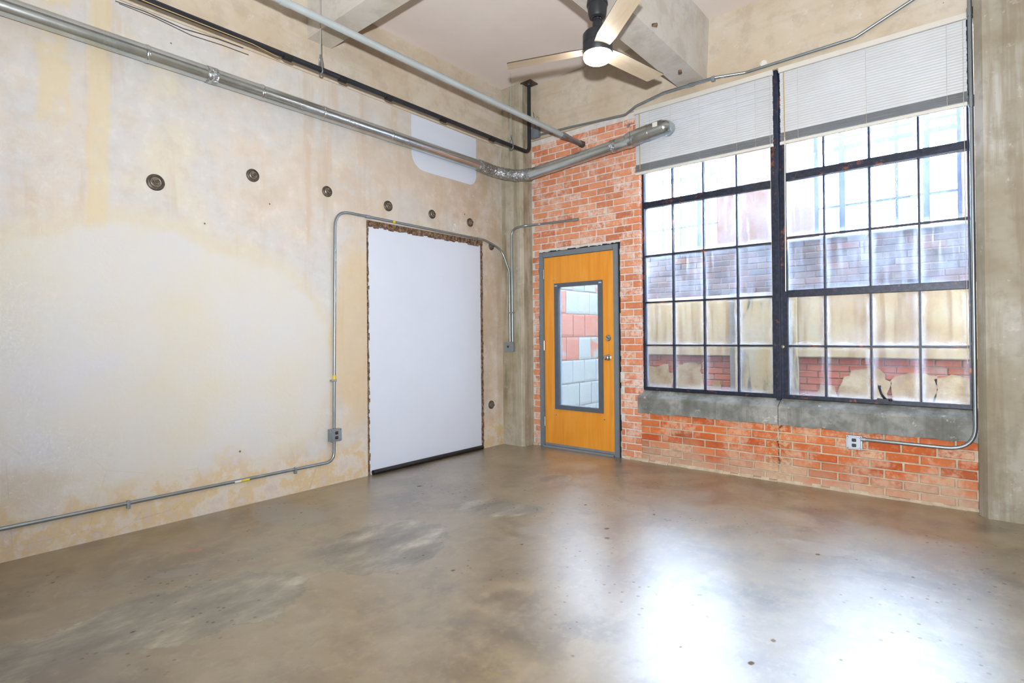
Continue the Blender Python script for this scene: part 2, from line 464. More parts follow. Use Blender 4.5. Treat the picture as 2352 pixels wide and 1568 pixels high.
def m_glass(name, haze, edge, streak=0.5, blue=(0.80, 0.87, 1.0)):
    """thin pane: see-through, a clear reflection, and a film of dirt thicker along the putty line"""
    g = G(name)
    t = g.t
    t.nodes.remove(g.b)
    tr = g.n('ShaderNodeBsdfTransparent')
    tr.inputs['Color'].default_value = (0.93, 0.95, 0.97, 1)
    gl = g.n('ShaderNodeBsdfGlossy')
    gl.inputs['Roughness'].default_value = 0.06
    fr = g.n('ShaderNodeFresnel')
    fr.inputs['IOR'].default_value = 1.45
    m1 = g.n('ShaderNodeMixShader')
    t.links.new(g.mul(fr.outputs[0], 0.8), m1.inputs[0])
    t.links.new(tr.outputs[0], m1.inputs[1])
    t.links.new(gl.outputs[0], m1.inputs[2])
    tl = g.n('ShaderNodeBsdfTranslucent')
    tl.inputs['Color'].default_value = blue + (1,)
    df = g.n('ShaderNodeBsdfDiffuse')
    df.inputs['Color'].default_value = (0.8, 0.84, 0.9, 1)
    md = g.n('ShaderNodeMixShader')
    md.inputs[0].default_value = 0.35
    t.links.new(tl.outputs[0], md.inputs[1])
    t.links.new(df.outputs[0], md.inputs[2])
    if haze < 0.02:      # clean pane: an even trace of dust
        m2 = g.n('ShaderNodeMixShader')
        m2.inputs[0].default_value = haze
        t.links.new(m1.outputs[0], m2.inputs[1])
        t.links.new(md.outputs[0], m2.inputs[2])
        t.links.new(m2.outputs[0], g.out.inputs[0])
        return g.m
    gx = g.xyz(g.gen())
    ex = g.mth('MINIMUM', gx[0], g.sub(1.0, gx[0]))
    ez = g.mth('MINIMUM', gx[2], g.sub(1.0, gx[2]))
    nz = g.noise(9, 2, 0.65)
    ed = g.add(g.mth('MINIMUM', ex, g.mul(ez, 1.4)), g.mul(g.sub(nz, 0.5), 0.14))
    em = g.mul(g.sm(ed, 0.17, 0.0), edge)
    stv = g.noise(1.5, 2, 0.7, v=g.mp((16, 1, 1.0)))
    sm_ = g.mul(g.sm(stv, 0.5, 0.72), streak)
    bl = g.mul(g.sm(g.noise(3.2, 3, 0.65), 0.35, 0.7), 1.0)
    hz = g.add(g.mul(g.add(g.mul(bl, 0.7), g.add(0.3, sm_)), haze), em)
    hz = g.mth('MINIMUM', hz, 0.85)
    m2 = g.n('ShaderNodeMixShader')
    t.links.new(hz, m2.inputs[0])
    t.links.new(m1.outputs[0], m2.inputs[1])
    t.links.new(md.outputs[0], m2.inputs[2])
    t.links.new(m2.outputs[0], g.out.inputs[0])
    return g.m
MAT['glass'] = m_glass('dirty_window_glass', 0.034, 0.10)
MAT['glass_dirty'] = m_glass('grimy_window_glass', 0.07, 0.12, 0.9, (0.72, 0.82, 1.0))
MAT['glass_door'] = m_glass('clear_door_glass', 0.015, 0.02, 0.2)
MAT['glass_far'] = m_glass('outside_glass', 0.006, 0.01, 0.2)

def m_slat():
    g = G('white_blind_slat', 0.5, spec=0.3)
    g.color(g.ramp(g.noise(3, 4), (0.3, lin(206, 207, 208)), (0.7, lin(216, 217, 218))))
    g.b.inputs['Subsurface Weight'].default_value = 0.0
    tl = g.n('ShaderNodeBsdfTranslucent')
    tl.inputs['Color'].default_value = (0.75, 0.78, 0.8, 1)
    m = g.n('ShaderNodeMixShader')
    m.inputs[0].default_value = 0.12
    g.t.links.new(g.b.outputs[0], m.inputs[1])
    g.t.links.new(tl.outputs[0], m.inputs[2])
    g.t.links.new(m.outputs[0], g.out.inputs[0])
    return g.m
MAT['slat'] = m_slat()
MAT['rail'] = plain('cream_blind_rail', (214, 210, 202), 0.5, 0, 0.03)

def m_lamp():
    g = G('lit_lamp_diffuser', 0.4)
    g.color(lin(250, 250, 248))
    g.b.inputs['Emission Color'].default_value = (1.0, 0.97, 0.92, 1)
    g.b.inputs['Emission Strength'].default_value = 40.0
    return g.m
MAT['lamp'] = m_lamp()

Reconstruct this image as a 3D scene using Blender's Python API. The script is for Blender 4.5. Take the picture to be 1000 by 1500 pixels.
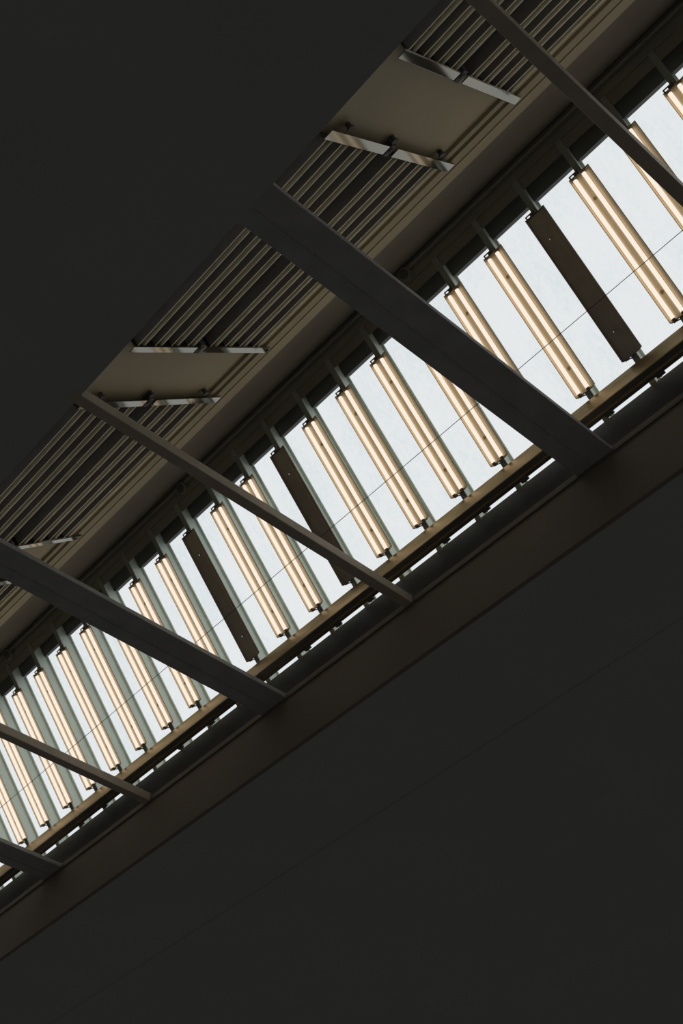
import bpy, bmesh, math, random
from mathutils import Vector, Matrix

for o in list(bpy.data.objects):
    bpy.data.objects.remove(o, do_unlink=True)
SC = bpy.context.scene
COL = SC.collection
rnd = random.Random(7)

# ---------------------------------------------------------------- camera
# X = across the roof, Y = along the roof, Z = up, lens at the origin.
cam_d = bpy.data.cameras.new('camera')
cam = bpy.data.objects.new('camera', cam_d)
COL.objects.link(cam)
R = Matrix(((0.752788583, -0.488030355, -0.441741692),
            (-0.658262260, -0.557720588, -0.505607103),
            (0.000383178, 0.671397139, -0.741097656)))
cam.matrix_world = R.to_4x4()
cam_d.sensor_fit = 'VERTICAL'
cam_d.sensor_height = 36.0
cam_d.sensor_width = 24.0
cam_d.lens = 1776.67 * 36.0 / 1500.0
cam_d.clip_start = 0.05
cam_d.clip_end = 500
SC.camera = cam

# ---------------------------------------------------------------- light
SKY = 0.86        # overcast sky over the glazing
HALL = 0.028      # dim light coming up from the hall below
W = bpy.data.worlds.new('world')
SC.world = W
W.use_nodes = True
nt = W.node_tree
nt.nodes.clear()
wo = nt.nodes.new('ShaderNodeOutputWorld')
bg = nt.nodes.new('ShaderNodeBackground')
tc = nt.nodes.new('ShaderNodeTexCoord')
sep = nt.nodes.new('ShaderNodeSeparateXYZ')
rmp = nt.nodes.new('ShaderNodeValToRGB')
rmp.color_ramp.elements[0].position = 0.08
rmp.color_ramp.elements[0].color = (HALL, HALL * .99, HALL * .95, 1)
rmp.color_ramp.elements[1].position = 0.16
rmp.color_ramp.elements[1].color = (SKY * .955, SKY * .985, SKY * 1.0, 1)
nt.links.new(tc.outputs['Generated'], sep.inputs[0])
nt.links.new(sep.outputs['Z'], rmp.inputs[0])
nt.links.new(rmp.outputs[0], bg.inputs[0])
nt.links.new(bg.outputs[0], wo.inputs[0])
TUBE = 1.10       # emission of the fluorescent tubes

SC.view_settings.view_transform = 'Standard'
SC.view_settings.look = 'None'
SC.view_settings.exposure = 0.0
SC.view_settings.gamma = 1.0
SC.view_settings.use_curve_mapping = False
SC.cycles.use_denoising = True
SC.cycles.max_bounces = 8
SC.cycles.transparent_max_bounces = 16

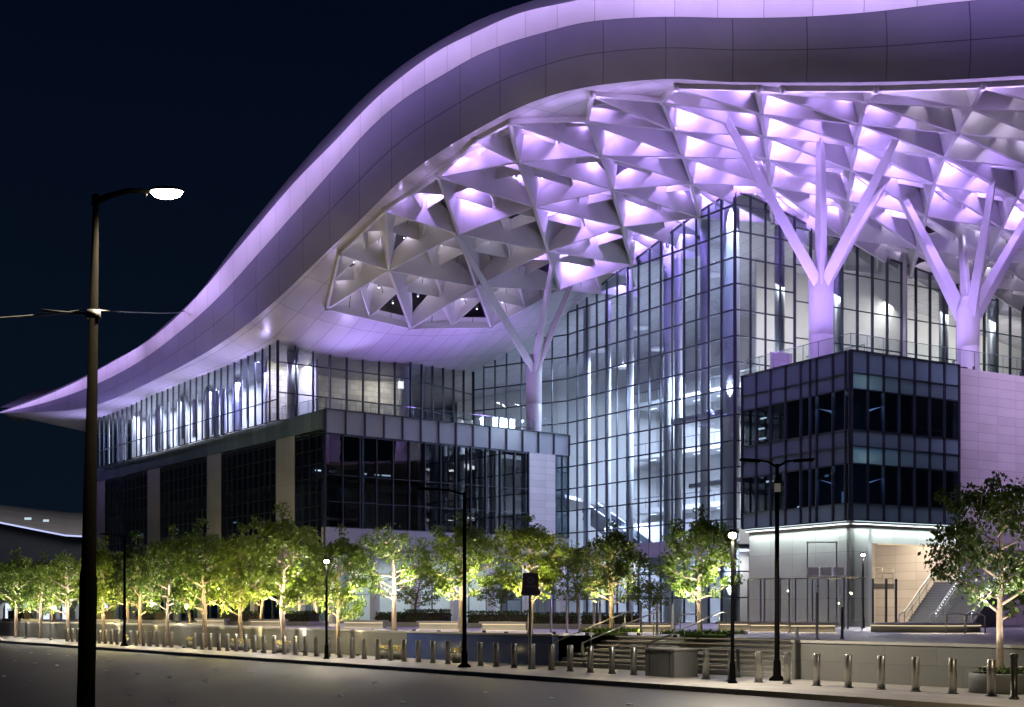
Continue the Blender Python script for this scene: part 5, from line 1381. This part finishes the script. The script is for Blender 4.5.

::::::::

* _PROBLEM DETAILS_
Show every line from the listing above in which the string "this" appears.

* _REPLY TO THE TASK_
Continue the Blender Python script for this scene: part 2, from line 464. More parts follow. Use Blender 4.5. Treat the picture as 2352 pixels wide and 1568 pixels high.
Reconstruct this image as a 3D scene using Blender's Python API. The script is for Blender 4.5. Take the picture to be 1000 by 1500 pixels.
Continue the Blender Python script for this scene: part 5, from line 1381. This part finishes the script. The script is for Blender 4.5.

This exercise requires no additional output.